Logo horizontal ruler
 

City Moves to Safeguard $100 million from State Cuts

By Jorge Casuso

Jan. 7 -- In a race to safeguard more than $100 million in funds from potential State budget cuts, the City Council is expected to sell the six public Downtown parking structures and shift several major projects to the City's Earthquake Redevelopment Agency at a special meeting Thursday night.

The unprecedented move would come on the eve of Gov. Gray Davis' public unveiling Friday of a plan to bridge an historic $34.8 billion budget gap. The plan -- which is slated to go to the Assembly's Budget Committee next week -- will likely preclude redevelopment agencies from incurring future debt.

The local funds -- which would be diverted directly to the state -- have been earmarked to retrofit and rehab the Downtown parking structures, assist in building a new Main Library and the new Civic Center Parking structure and shore up the Palisades Park bluffs.

"Based on the knowledge that it is likely to be in front of the Assembly Budget Committee next week, we took action," said Jeff Mathieu, the City's head of resource management and staff director of the redevelopment agency. "There is a chance none of this will fly, but putting the local community at risk without taking preventive measures just didn't seem prudent."

Under the plan City staff has been feverishly hammering out, the redevelopment agency would purchase the six Downtown parking structures for approximately $60 million. The agency would be charged with retrofitting and rehabbing the structures, as well as conducting other related work.

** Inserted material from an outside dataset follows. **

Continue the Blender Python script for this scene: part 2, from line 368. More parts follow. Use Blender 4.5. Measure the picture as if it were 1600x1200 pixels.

In addition, the agency would enter into a cooperation agreement with the City to carry out a variety of community improvements, including shoring up the Palisades Park bluffs and helping to bankroll the new 107,000-sqaure-foot library, as well as the Civic Center parking structure that will hold more than 500 cars just south of the new Public Safety Facility.

City officials were struck by the local implications of the governor's budget plan last month when Davis floated the idea of using all unencumbered housing dollars to help bridge the shortfall. City staff began planning its current recommendation after the governor proposed imposing an 18-month moratorium on local redevelopment agencies entering into debt agreements.

"We kept close to the issue in the middle of December and in late December we heard about this one," Mathieu said. "We wanted to insure that the governor's office wouldn't impact the redevelopment agency's ability to retrofit and repair the parking structures we had committed to the community."

Of California's more than 830 redevelopment project areas, Santa Monica's is one of the largest revenue-producing, with an assessed valuation of nearly $6 billion, according to City officials.
The area generates revenues by directing increases in property assessment taxes since the earthquake to the City's earthquake redevelopment fund.

In most cases, cities need the additional funds to rebuild the blighted area because property values decrease after a natural disaster. But in the case of Santa Monica, property values have skyrocketed within the earthquake zone, which encompasses most of the city -- roughly from Pico Boulevard (including the college) to Montana Avenue and from the beach to 26th Street. The zone encompasses about 80 percent of the earthquake damage to the city.

In fact, the assessed value of property in the area has risen by between $3.5 billion and $4 billion from the $3.9 billion when the City created the zone shortly after the January 1994 temblor.
While the City continues to receive 14 cents on the dollar based on the 1994 assessed value, which is frozen, one percent of the increase in assessed value has resulted in nearly $20 million a year for the City's earthquake redevelopment agency.

Under the governor's proposal, "the incremental increase would be directed the State, which would be incredible to contemplate," Mathieu said. "It's funding we had projected would flow to Santa Monica."

Property tax revenue from the earthquake redevelopment area now exceeds the general property taxes the City receives overall, which total nearly $16 million a year. The revenues generated by the redevelopment district -- which will be in place through 2039 -- will increase annually if property values continue to go up.

Under state law, the City must allocate 20 percent of those redevelopment funds for low and moderate-income housing, 60 percent for earthquake redevelopment projects within the area and 20 percent to 12 different taxing agencies, including the county (11 percent), the City (3 1/2 percent), the school district (3 1/2 percent) and the college (1 percent).

In 2000, the City used $53 million in redevelopment funds to purchase the RAND Corp. property, where it is planning to build housing and parks. The redevelopment agency's revenues, however, cannot be used for normal City services and programs.

The special City Council public meeting will be held Thursday night at 7 p.m. in the auditorium of the Main Library, 1343 6th Street.